You’ve probably heard of the infamous story of Lorena Bobbitt, who cut off her husband’s penis. Here’s an in-depth profile of her, which gives a much better look into what went on in her life, behind the tabloid headlines.

(The New York Times, approx 17 mins reading time)

These are the details everyone knows and the ones Lorena recites with the stoicism of the waiter at the Tortino Mare Italian restaurant who hours earlier had relayed the specials for us. It’s the actual story, she said — the one about a young immigrant who endured years of domestic violence, was raped by her husband that night, had nowhere to go and finally snapped — that she wanted to talk to me about. 

6. The Thai cave rescue

The inside story of the almost improbably rescue of the 12 young boys from the Thai cave.

(Maclean’s, approx 61 mins reading time)

The SEALs entered the black cathedral of the first chamber, stalactites plunging from the ceiling, boulders exploding from the floor. This cave made the grown men feel small. Then it squeezed the life out of them: some corridors were so narrow only skinnier divers could get through.
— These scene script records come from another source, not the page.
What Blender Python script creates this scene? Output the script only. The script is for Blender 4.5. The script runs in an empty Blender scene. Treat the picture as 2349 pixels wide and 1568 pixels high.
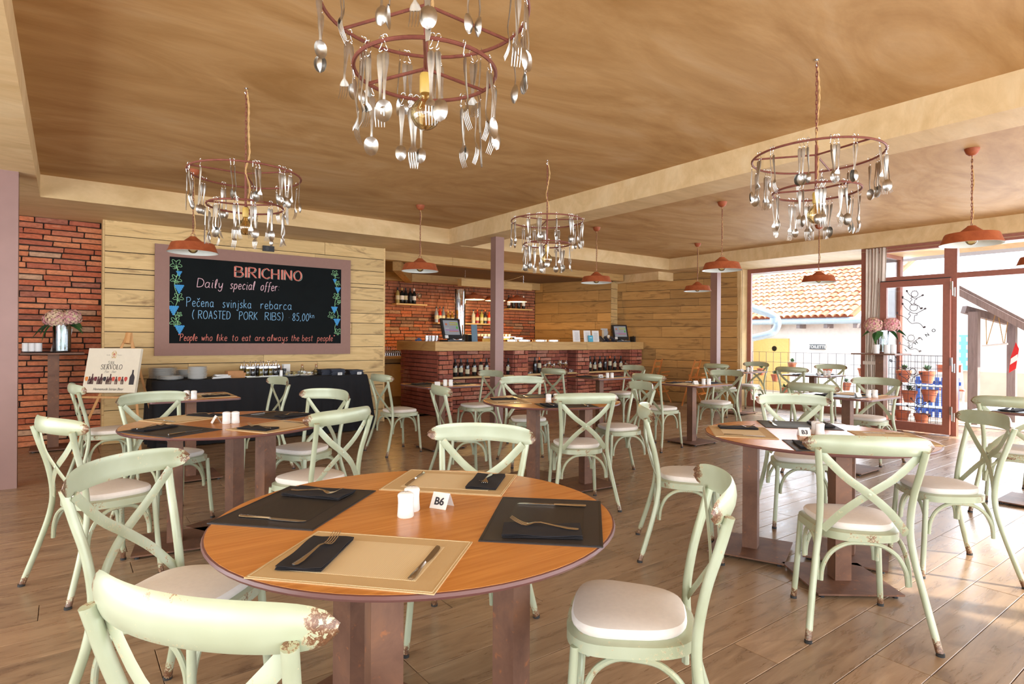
import bpy, bmesh, math, random
from math import sin, cos, pi, radians, sqrt, atan2, tan
from mathutils import Vector, Matrix

random.seed(7)
SC = bpy.context.scene
COL = SC.collection
D = bpy.data
ROLL_SIGN = 1
EXPOSURE = -0.02
SKY = 4.4
SUN_E = 11.0
SUNDIR = (radians(-62), radians(29))
# large area lights for daylight at the glazing; front and left are added fill
AREAS = [
 ('daylight_entrance', (10.7, .6, 1.7), (0, .9, 1.2), 5.5, 2.3, 290, (.80, .90, 1.0)),
 ('daylight_alcove', (11.45, 5.3, 1.6), (0, 5.3, 1.2), 2.6, 2.3, 110, (.80, .90, 1.0)),
 ('fill_front', (3.3, -2.75, 1.45), (3.0, 4, 1.5), 12.0, 2.4, 350, (.93, .96, 1.0)),  # added fill from behind the camera
 ('fill_left', (-3.65, 2.5, 1.45), (3.0, 3.0, 1.2), 8.0, 2.2, 210, (.97, .96, .95)),  # added fill, the left wall is opened up for it
]

# ------------------------------------------------------------------ camera
# measured from the photograph: eye height 1.30 m, focal length 1364 px on a 2349 px wide frame
F_PX, EYE, TH, ROLL = 1364.4, 1.3016, 0.9281, 0.0061
FWD = Vector((cos(TH), sin(TH), 0)); RGT = Vector((sin(TH), -cos(TH), 0))
cam_d = D.cameras.new('camera'); cam = D.objects.new('camera', cam_d); COL.objects.link(cam)
cam_d.sensor_width = 36.0; cam_d.lens = F_PX / 2349 * 36.0
cam_d.shift_y = -(784 - 776.41) / 2349.0
cam_d.clip_start = 0.05; cam_d.clip_end = 200
up = Vector((0, 0, 1))
R = Matrix((RGT, up, -FWD)).transposed()
R = R @ Matrix.Rotation(ROLL_SIGN * ROLL, 3, 'Z')
cam.matrix_world = Matrix.Translation((0, 0, EYE)) @ R.to_4x4()
SC.camera = cam

# ------------------------------------------------------------------ world, sun, daylight and fill lights, exposure
SC.view_settings.view_transform = 'Standard'; SC.view_settings.look = 'None'
SC.view_settings.gamma = 1.0; SC.view_settings.use_curve_mapping = False
SC.view_settings.exposure = EXPOSURE
w = D.worlds.new('sky'); SC.world = w; w.use_nodes = True
nt = w.node_tree; nt.nodes.clear()
bgn = nt.nodes.new('ShaderNodeBackground'); outn = nt.nodes.new('ShaderNodeOutputWorld')
bgn.inputs[0].default_value = (0.80, 0.90, 1.0, 1); bgn.inputs[1].default_value = SKY
nt.links.new(bgn.outputs[0], outn.inputs[0])
SUN_AZ, SUN_EL = SUNDIR
sd = D.lights.new('sun', 'SUN'); sd.energy = SUN_E; sd.angle = radians(0.8); sd.color = (1.0, 0.93, 0.82)
so = D.objects.new('sun', sd); COL.objects.link(so)
so.rotation_euler = Vector((cos(SUN_AZ)*cos(SUN_EL), sin(SUN_AZ)*cos(SUN_EL), sin(SUN_EL))).to_track_quat('Z', 'Y').to_euler()
def area(name, loc, aim, sx, sy, e, col):
    l = D.lights.new(name, 'AREA'); l.shape = 'RECTANGLE'; l.size = sx; l.size_y = sy; l.energy = e; l.color = col
    o = D.objects.new(name, l); COL.objects.link(o); o.location = loc
    o.rotation_euler = (Vector(loc) - Vector(aim)).to_track_quat('Z', 'Y').to_euler()
    return o
for a_ in AREAS: area(*a_)

# ------------------------------------------------------------------ helpers
def sgn(x): return -1.0 if x < 0 else 1.0
class MB:
    """collects simple shapes into one mesh"""
    def __init__(s): s.v = []; s.f = []
    def add(s, vs, fs):
        n = len(s.v); s.v += [tuple(v) for v in vs]; s.f += [tuple(i + n for i in f) for f in fs]; return s
    def box(s, c, d, rz=0, rx=0, ry=0, M=None):
        x, y, z = d[0]/2, d[1]/2, d[2]/2
        vs = [Vector((a*x, b*y, e*z)) for a in (-1, 1) for b in (-1, 1) for e in (-1, 1)]
        m = Matrix.Rotation(rz, 3, 'Z') @ Matrix.Rotation(ry, 3, 'Y') @ Matrix.Rotation(rx, 3, 'X')
        vs = [m @ v + Vector(c) for v in vs]
        return s.add(vs, [(0,1,3,2),(4,6,7,5),(0,4,5,1),(2,3,7,6),(0,2,6,4),(1,5,7,3)])
    def tube(s, pts, r, n=8, closed=False, caps=True, flat=None, upv=None):
        pts = [Vector(p) for p in pts]; m = len(pts)
        rs = r if isinstance(r, (list, tuple)) else [r]*m
        vs = []; prev = None
        for i, p in enumerate(pts):
            a = pts[(i-1) % m] if (closed or i > 0) else p
            b = pts[(i+1) % m] if (closed or i < m-1) else p
            t = (b - a)
            if t.length < 1e-9: t = Vector((0, 0, 1))
            t.normalize()
            if upv is not None: u = Vector(upv)
            elif prev is None: u = Vector((0, 0, 1)) if abs(t.z) < .9 else Vector((1, 0, 0))
            else: u = prev
            u = (u - t*u.dot(t))
            if u.length < 1e-6: u = t.orthogonal()
            u.normalize(); prev = u; w_ = t.cross(u)
            fx, fy = (rs[i], rs[i]) if flat is None else (rs[i], rs[i]*flat)
            for k in range(n):
                an = 2*pi*(k+.5)/n; vs.append(p + u*cos(an)*fy + w_*sin(an)*fx)
        fs = []
        for i in range(m if closed else m-1):
            j = (i+1) % m
            for k in range(n):
                l = (k+1) % n; fs.append((i*n+k, i*n+l, j*n+l, j*n+k))
        if caps and not closed:
            fs.append(tuple(range(n-1, -1, -1))); fs.append(tuple((m-1)*n + k for k in range(n)))
        return s.add(vs, fs)
    def lathe(s, prof, n=24, c=(0,0,0), cap=True):
        vs = []; m = len(prof)
        for r, z in prof:
            for k in range(n):
                a = 2*pi*k/n; vs.append((c[0]+r*cos(a), c[1]+r*sin(a), c[2]+z))
        fs = [(i*n+k, i*n+(k+1) % n, (i+1)*n+(k+1) % n, (i+1)*n+k) for i in range(m-1) for k in range(n)]
        if cap:
            if prof[0][0] > 1e-4: fs.append(tuple(range(n-1, -1, -1)))
            if prof[-1][0] > 1e-4: fs.append(tuple((m-1)*n+k for k in range(n)))
        return s.add(vs, fs)
    def prism(s, poly, z0, z1, M=None):
        n = len(poly); vs = [Vector((p[0], p[1], z0)) for p in poly] + [Vector((p[0], p[1], z1)) for p in poly]
        if M is not None: vs = [M @ v for v in vs]
        return s.add(vs, [tuple(range(n-1, -1, -1)), tuple(range(n, 2*n))] + [(i, (i+1) % n, n+(i+1) % n, n+i) for i in range(n)])
    def ball(s, c, r, nu=10, nv=6, sc=(1,1,1)):
        prof = [(max(1e-5, sin(pi*i/nv)), -cos(pi*i/nv)) for i in range(nv+1)]
        k = len(s.v); s.lathe(prof, nu, cap=False)
        for i in range(k, len(s.v)):
            v = s.v[i]; s.v[i] = (c[0]+v[0]*r*sc[0], c[1]+v[1]*r*sc[1], c[2]+v[2]*r*sc[2])
        return s
    def xf(s, M):
        s.v = [tuple(M @ Vector(v)) for v in s.v]; return s
    def mesh(s, name, smooth=False):
        me = D.meshes.new(name); me.from_pydata(s.v, [], s.f); me.validate()
        if smooth: me.shade_smooth() if hasattr(me, 'shade_smooth') else None
        if smooth:
            for p in me.polygons: p.use_smooth = True
            try: me.set_sharp_from_angle(angle=radians(40))
            except Exception: pass
        me.update(); return me
    def build(s, name, mat, parent=None, smooth=False, loc=None, rz=None, kind=None):
        me = s.mesh(name, smooth); me.materials.append(mat)
        return link(name, me, parent, loc, rz, kind)
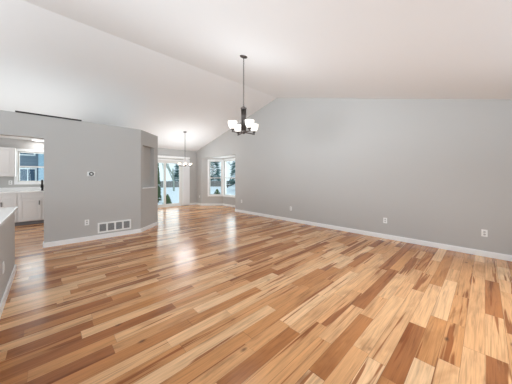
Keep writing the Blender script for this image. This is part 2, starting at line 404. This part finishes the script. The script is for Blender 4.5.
# ------------------------------------------------------------ chandeliers
def chandelier(name, loc, zc, drop, label, group=None, arms=4, rad=.19, rot=0, scale=1.0, shade='shade', big=True):
    """loc: x,y ; zc ceiling height; drop: height of the body's bottom below the ceiling"""
    root = empty(name, (loc[0], loc[1], zc), label=label, cat='chandelier')
    zb = -drop
    slope = math.atan(SN if loc[1] < RIDGE_Y else -SF)
    b = B(); lathe(b, [(.001, -.028), (.03, -.027), (.058, -.016), (.064, -.004), (.064, .0), (.001, .0)], seg=24)
    bmesh.ops.rotate(b, verts=b.verts, cent=(0, 0, 0), matrix=Matrix.Rotation(slope, 3, 'X'))
    obj('canopy', b, M['bronze'], root)
    if big: bt = zb+.46
    else: bt = zb+.13
    b = B()
    if big:
        z = -.03; k = 0; lh = .042
        tube(b, [(0, 0, -.02), (0, 0, -.06)], .006, 8)
        z = -.05
        while z > bt+.02:
            hw = .0095; pts = []
            for q in range(13):
                a = 2*math.pi*q/12; u, v = hw*math.sin(a), lh/2*math.cos(a)
                pts.append((u if k % 2 else 0, 0 if k % 2 else u, z-lh/2+v))
            tube(b, pts, .0032, 6, caps=False); z -= lh*.82; k += 1
        obj('chain', b, M['bronze'], root)
    else:
        tube(b, [(0, 0, -.02), (0, 0, bt)], .009, 10); obj('rod', b, M['bronze'], root)
    b = B()
    if big:
        lathe(b, [(.001, .0), (.012, .0), (.012, .02), (.02, .03), (.048, .036), (.052, .048), (.03, .06), (.018, .075), (.008, .09), (.001, .092)], (0, 0, bt-.07))
        for q in range(8):
            a = 2*math.pi*q/8; tube(b, [(.035*math.cos(a), .035*math.sin(a), bt-.035), (.035*math.cos(a), .035*math.sin(a), zb+.05)], .0095, 8)
        lathe(b, [(.001, 0), (.022, 0), (.022, .36), (.001, .36)], (0, 0, zb+.04))
        lathe(b, [(.001, 0), (.014, .003), (.024, .014), (.042, .024), (.046, .045), (.036, .058), (.001, .06)], (0, 0, zb))
    else:
        lathe(b, [(.001, 0), (.02, .004), (.045, .012), (.048, .045), (.02, .06), (.012, .13), (.001, .135)], (0, 0, zb))
    obj('body', b, M['bronze'], root)
    first = None
    for i in range(arms):
        ang = rot+2*math.pi*i/arms
        if first is None:
            b = B()
            if big:
                tube(b, [(.03, 0, .032), (rad*.5, 0, .026), (rad*.85, 0, .020), (rad, 0, .026), (rad, 0, .05)], [.011, .010, .010, .011, .011], 10)
                tube(b, [(rad-.0, 0, .012), (rad, 0, .026)], .015, 12)
            else:
                tube(b, [(.03, 0, .03), (rad*.6, 0, .02), (rad, 0, .03), (rad, 0, .05)], .008, 8)
            arm = obj('arm', b, M['bronze'], root, loc=(0, 0, zb), rz=ang); first = arm
            s = 1 if big else .52
            b = B(); lathe(b, [(.001, .045), (.017*s, .045), (.03*s, .056), (.034*s, .068), (.001, .07)], (rad, 0, 0)); obj('socket_cup', b, M['bronze'], arm)
            b = B(); prof = [(.001, .066), (.035, .066), (.058, .085), (.074, .118), (.083, .16), (.087, .195), (.083, .195), (.078, .16), (.069, .12), (.05, .09), (.001, .078)]
            lathe(b, [(r*s*.88, .066+(h-.066)*s*.95) for r, h in prof], (rad, 0, 0), seg=28); obj('lamp_shade', b, M[shade], arm)
        else:
            arm = copy_tree(first, root); arm.rotation_euler.z = ang
    return root
cz = roof(2.82)
ang_cam = math.atan2(-.690, .7235)
# arm B points mostly towards the camera, a little to its right
def dirang(lat, dep): # camera right / forward components to a room angle
    return math.atan2(-.690*lat+.7235*dep, .7235*lat+.690*dep)
chandelier('chandelier', (2.40, 2.82), cz, cz-2.035, 'dark bronze four-light chandelier with frosted bell shades, hanging on a chain nearest the camera',
           arms=4, rad=.205, rot=dirang(6.5, -10.8))
cz = roof(7.79)
chandelier('chandelier', (3.74, 7.79), cz, cz-1.71, 'smaller glowing chandelier on a thin rod in the dining nook before the sliding door',
           arms=6, rad=.235, rot=R(11), shade='shade_warm', big=False)

# ------------------------------------------------------------ wall fittings
def outlet(loc, rz, label, toggle=False):
    root = empty('light_switch' if toggle else 'wall_outlet', loc, rz, label=label, cat='light switch' if toggle else 'outlet')
    b = B(); bx(b, -.036, .036, -.006, 0, -.058, .058); obj('cover_plate', b, M['plate'], root, bevel=.002)
    if toggle:
        b = B(); bx(b, -.016, .016, -.011, -.006, -.032, .032); obj('rocker', b, M['vinyl'], root, bevel=.002)
    else:
        for dz in (-.021, .021):
            b = B(); lathe(b, [(.001, -.009), (.0155, -.009), (.0165, -.006), (.001, -.006)], (0, 0, dz), 16, axis='y')
            r = obj('receptacle', b, M['receptacle'], root)
            b = B(); bx(b, -.008, -.005, -.0095, -.006, dz-.003, dz+.007); bx(b, .005, .008, -.0095, -.006, dz-.003, dz+.007); obj('contact_slots', b, M['slot'], r)
    return root
W90 = R(-90)
outlet((.583, LY, .38), 0, 'white wall outlet on the left wall, left of the long return vent')
outlet((RX, .007, .384), W90, 'white outlet low on the long grey wall, nearest the right edge of the photo')
outlet((RX, 1.473, .384), W90, 'white outlet near the middle of the long grey wall above the baseboard')
outlet((RX, 3.974, .384), W90, 'small white outlet on the long grey wall, right of the chandelier and below it')
outlet((RX, 6.25, .42), W90, 'white outlet at the far left end of the long wall, beside the bay corner')
outlet((RX, 9.35, .40), W90, 'tiny white outlet on the narrow wall strip between patio door wall and bay windows')
outlet((-.76, KY, 1.16), 0, 'white outlet on the kitchen backsplash, under the wall cabinet')
outlet((-.33, 3.4, .38), R(90), 'white switch plate low on the side of the half wall at the left edge', True)
# thermostat
th = empty('thermostat', (.655, LY, 1.376), label='round thermostat with dark ring on a white plate, on the left wall', cat='thermostat')
b = B(); bx(b, -.066, .066, -.006, 0, -.046, .046); obj('wall_plate', b, M['plate'], th, bevel=.004)
b = B(); lathe(b, [(.001, -.03), (.036, -.03), (.040, -.026), (.040, -.006), (.001, -.006)], (0, 0, 0), 32, axis='y'); obj('dial_ring', b, M['black'], th)
b = B(); lathe(b, [(.001, -.032), (.018, -.032), (.019, -.030), (.001, -.030)], (0, 0, 0), 24, axis='y'); obj('display', b, M['plate'], th)
# return air vent
vx0, vx1, vz0, vz1 = .763, 1.393, .123, .342
rv = empty('return_vent', (vx0, LY, vz0), label='long white return air vent with four grilles, low on the left wall', cat='vent')
Wv, Hv = vx1-vx0, vz1-vz0; e = .032; g = (Wv-5*e)/4
b = B(); bx(b, 0, Wv, -.012, 0, 0, e); bx(b, 0, Wv, -.012, 0, Hv-e, Hv)
for i in range(5): bx(b, i*(g+e), i*(g+e)+e, -.012, 0, e, Hv-e)
obj('vent_frame', b, M['plate'], rv, bevel=.002)
for i in range(4):
    x0 = e+i*(g+e); b = B(); bx(b, x0, x0+g, -.003, -.001, e, Hv-e, 1)
    nn = 14
    for k in range(nn):
        z = e+(k+.5)*(Hv-2*e)/nn; bx(b, x0, x0+g, -.009, -.004, z-.0035, z+.0025, 0)
    obj('grille', b, [M['louver'], M['grille']], rv)
# dark strip on the wall's top edge
b = B(); bx(b, -.408, .498, LY-.02, LY+.10, 2.442, 2.464)
obj('ledge_strip', b, M['strip'], label='thin dark strip lying along the top edge of the left wall', cat='strip', bevel=.003)

# ------------------------------------------------------------ counter on half wall
b = B(); bx(b, -1.05, -.282, .15, 4.22, .885, .92)
obj('countertop', b, M['counter'], label='white countertop of the peninsula at the left edge, over the grey half wall', cat='countertop', bevel=.004)

# ------------------------------------------------------------ kitchen cabinets
CF = 8.66   # cabinet fronts
def door(parent, x0, x1, z0, z1, y, handle=None, name='door'):
    """frame and panel door, fronts towards -y"""
    b = B(); s = min(.06, (z1-z0)*.28)
    bx(b, x0, x0+s, y-.02, y, z0, z1); bx(b, x1-s, x1, y-.02, y, z0, z1)
    bx(b, x0+s, x1-s, y-.02, y, z1-s, z1); bx(b, x0+s, x1-s, y-.02, y, z0, z0+s)
    bx(b, x0+s, x1-s, y-.006, y, z0+s, z1-s)
    if z1-z0 > .3: bx(b, x0+s+.03, x1-s-.03, y-.015, y-.006, z0+s+.03, z1-s-.03)
    d = obj(name, b, M['cab'], parent, bevel=.003)
    if handle:
        hx, hz, vert = handle; b = B()
        if vert: tube(b, [(hx, y-.02, hz-.055), (hx, y-.045, hz-.05), (hx, y-.045, hz+.05), (hx, y-.02, hz+.055)], .008, 8)
        else: tube(b, [(hx-.055, y-.02, hz), (hx-.05, y-.045, hz), (hx+.05, y-.045, hz), (hx+.055, y-.02, hz)], .008, 8)
        obj('handle', b, M['black'], d)
    return d
def base_cabinet(x0, x1, label, doors, drawers):
    root = empty('base_cabinet', (0, CF, 0), label=label, cat='cabinet', group='white kitchen base cabinets')
    b = B(); bx(b, x0+.001, x1-.001, 0, KY-CF-.003, .1, .883); obj('carcass', b, M['cab'], root)
    b = B(); bx(b, x0+.001, x1-.001, .06, .12, 0, .1); obj('toe_kick', b, M['toe'], root)
    for (a, c, z0, z1, h) in doors: door(root, a, c, z0, z1, 0, h, 'cabinet_door')
    for (a, c, z0, z1, h) in drawers: door(root, a, c, z0, z1, 0, h, 'drawer_front')
    return root
base_cabinet(-.58, .36, 'white sink cabinet below the kitchen window with two paneled doors and black pulls',
    [(-.56, -.125, .12, .70, (-.17, .60, True)), (-.105, .34, .12, .70, (-.06, .60, True))], [(-.56, .34, .725, .865, None)])
base_cabinet(-1.30, -.58, 'white base cabinet left of the sink cabinet, partly behind the peninsula',
    [(-1.28, -.93, .12, .70, (-.97, .60, True)), (-.91, -.60, .12, .70, (-.87, .60, True))], [(-1.28, -.93, .725, .865, None), (-.91, -.60, .725, .865, None)])
b = B(); bx(b, -1.35, .38, CF-.03, KY-.003, .885, .92); bx(b, -1.35, .38, KY-.023, KY-.003, .92, 1.02)
obj('kitchen_countertop', b, M['counter'], label='white counter slab under the kitchen window, running along the back wall', cat='countertop', bevel=.003)
wc = empty('wall_cabinet', (0, KY-.34, 1.33), label='white paneled wall cabinet left of the kitchen window', cat='cabinet')
b = B(); bx(b, -1.45, -.645, 0, .335, 0, .79); obj('carcass', b, M['cab'], wc, bevel=.002)
door(wc, -1.44, -1.05, .01, .78, 0, None, 'cabinet_door'); door(wc, -1.045, -.655, .01, .78, 0, None, 'cabinet_door')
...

It dwarfed them again, squeezed them tight again, but within three kilometres and a day and a half, the SEALs pressed on to Monk’s Junction, where the cave split in two and rapids could rip a mask off. 

…AND A CLASSIC FROM THE ARCHIVES…

This week has been a terrible one for Buzzfeed staff, with lots of people being laid off. The site has featured a lot of great reporting over the years – including this one on tennis match-fixing.

(Buzzfeed, approx 45 mins reading time)

The files contain detailed evidence of suspected match-fixing orchestrated by gambling syndicates in Russia and Italy, which was uncovered in the landmark 2008 probe, and which authorities subsequently shelved. “They could have got rid of a network of players that would have almost completely cleared the sport up,” said Mark Phillips, one of the investigators. “We gave them everything tied up with a nice pink bow on top and they took no action at all.”